Although Anne Sacoolas, a US citizen who was driving on the wrong side of the road when her car struck the young motorcyclist in 2019, avoided jail, she received an eight-month suspended sentence and was disqualified from driving for 12 months.

Dunn’s family had waged a three-and-a-half-year campaign eventually acknowledged her guilt in a British court after a UK request for her extradition was denied.

Speaking outside court, Dunn’s mother, Charlotte Charles, said it was “job done, promise complete” now that Sacoolas had a criminal record.

But she said Sacoolas, who appeared via a video link after her lawyers said her US government employer had advised her not to return to the UK, should have been in court. “I think it’s despicable that she didn’t come over on the judge’s orders … Huge coward,” she said.

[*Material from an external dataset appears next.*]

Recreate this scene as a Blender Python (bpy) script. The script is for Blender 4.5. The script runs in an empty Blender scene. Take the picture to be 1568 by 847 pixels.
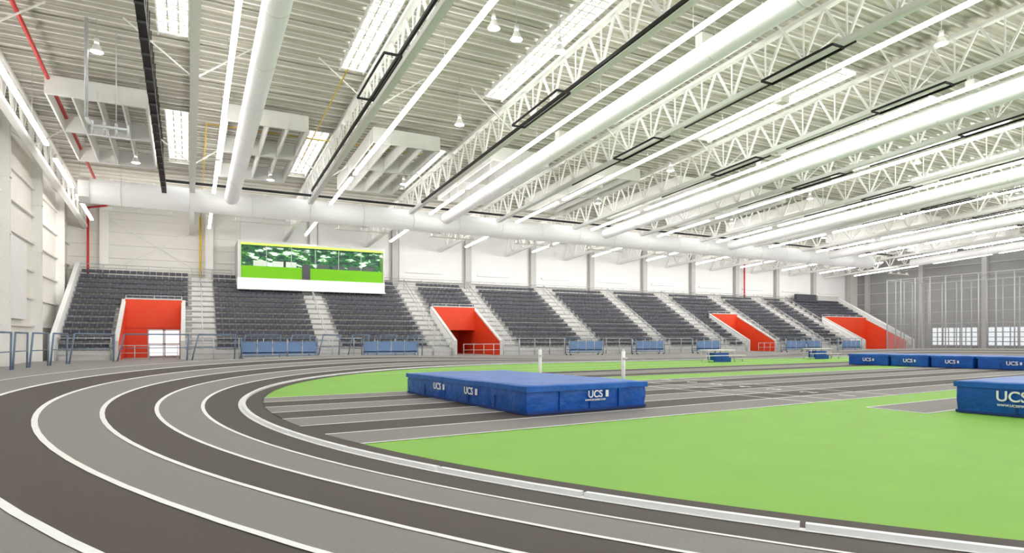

“We weren’t cowards. We didn’t back away from the US government or the UK government. We didn’t back down, because we have values. Maybe she doesn’t.”»

What to say?

  • So Sacoolas received a suspended sentence; her 12-month driving ban is a joke, because her U.S. employer will no doubt tell her that the ban doean’t apply in the U.S. and she should go right on driving.
  • Undoubtedly it was cowardly of Mrs Sacoolas to refuse to obey the court’s summons.
  • The way the U.S. government whisked Sacoolas back to the U.S. after the fatal accident and then refused to extradite her was despicable (and no difference there between the Trump and Biden administrations).
  • Especially deplorable is the fact that Harry Dunn’s family did not receive the unreserved support of their own U.K. government in their quest for justice.

It seems that the Rule of Law does not always apply when it comes to American spies and their spouses. No doubt the situation is similar in other countries; diplomatic immunity, like parliamentary immunity, is easily and often abused.

But both Britain and the United States like to present themselves as global beacons of freedom, democracy, human rights, and the rule of law, and it is disappointing (although no longer very surprising) that one finds  George Orwell’s satirical tale against Stalin, Animal Farm, with its conclusion that “all animals are equal—but some are more equal than others” so clearly demonstrated.